After covers starring WWE gym rats like Vince McMahon and Triple H, it's interesting to see that Muscle & Fitness magazine also sat down with Shawn Michaels recently.

While he's not Dusty Rhodes, the Heartbreak Kid also isn't someone who ever looked like he was headed to a Mr. Olympia competition. So it's not surprising that he was asked if there was ever any push from inside WWE for him to get a little bigger:

No, there wasn't any pressure in that respect from anyone. I was training with guys like Kevin Nash and Triple H, guys who like to get in the gym and train hard to this day. When I came back in 2002, after the back injury- for four years I had been out- I found that a lot of those heavier weights were going to be a thing of the past. It was easier on my body, and I stayed healthier carrying less weight.
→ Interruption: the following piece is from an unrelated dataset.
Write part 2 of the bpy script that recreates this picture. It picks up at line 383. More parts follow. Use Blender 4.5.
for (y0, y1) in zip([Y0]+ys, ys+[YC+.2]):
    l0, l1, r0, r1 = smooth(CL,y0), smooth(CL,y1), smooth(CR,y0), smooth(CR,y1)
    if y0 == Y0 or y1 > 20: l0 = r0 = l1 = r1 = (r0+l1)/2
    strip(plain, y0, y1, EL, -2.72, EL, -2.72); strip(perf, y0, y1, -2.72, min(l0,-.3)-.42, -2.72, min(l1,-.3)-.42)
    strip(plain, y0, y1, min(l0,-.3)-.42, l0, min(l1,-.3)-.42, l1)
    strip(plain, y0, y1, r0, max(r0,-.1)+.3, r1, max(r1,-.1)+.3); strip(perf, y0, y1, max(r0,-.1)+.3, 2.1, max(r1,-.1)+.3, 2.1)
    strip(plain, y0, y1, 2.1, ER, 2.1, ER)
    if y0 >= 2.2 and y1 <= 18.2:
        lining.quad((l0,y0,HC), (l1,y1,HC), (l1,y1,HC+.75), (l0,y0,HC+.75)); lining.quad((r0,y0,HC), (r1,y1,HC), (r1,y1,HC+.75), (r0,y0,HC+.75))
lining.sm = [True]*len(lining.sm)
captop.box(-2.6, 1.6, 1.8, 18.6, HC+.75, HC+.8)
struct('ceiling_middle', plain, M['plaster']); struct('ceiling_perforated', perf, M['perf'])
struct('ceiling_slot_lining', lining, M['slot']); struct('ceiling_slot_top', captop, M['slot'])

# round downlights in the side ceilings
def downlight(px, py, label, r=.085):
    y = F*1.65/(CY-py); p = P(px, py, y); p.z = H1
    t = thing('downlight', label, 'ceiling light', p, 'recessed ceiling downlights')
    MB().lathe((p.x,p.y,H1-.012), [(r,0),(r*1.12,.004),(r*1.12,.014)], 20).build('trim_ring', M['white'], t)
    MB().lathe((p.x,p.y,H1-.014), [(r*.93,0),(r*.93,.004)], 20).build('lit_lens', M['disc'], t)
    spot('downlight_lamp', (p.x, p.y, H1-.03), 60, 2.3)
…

There are a few factors in play with regards to Michaels position prior to his comeback. One, he clearly states that he was hitting the gym, so it's not like he's saying there was no pressure to work out. And, two, HBK's rise came after Vince McMahon's steroid trials when it was beneficial to the company to not have all of their top guys look like Lex Luger.

And it's not to say that he wasn't aware that guys like he and Bret Hart - while maybe benefitting from the times, also had to account for their more average height and weight:

When you're not 6'6″ and you're not going to be 250 pounds, you have no choice but to make it work however you can. You're thankful that you're athletic, and you do your best to use that athletic ability. Bret and I both tried to focus on that.

It's that focus that undoubtedly allows Shawn to have been helpful to guys like Daniel Bryan, Brian Kendrick and Paul London. His message about getting over regardless of your look or the company's focus also includes not being concerned what "Era" WWE is in:

Don't get me wrong, the Attitude Era was fantastic, but it was four years, and I guess that's something people don't think about. We started doing it back in '97, and by the time I came back in 2002 it was done. I guess there was a little bit of it, but it wasn't much. It was four years. It's been built into mythical proportions. You do the best job you can whether it's the Attitude Era or the PG Era. Successful people succeed in all situations. Smart people, people of wisdom, will succeed in all situations.

Thoughts, Cagesiders? Was Michaels just in a politically unique position to not be pressured? Is WWE more accepting of talented people regardless of their look, or are they still sending mixed messages?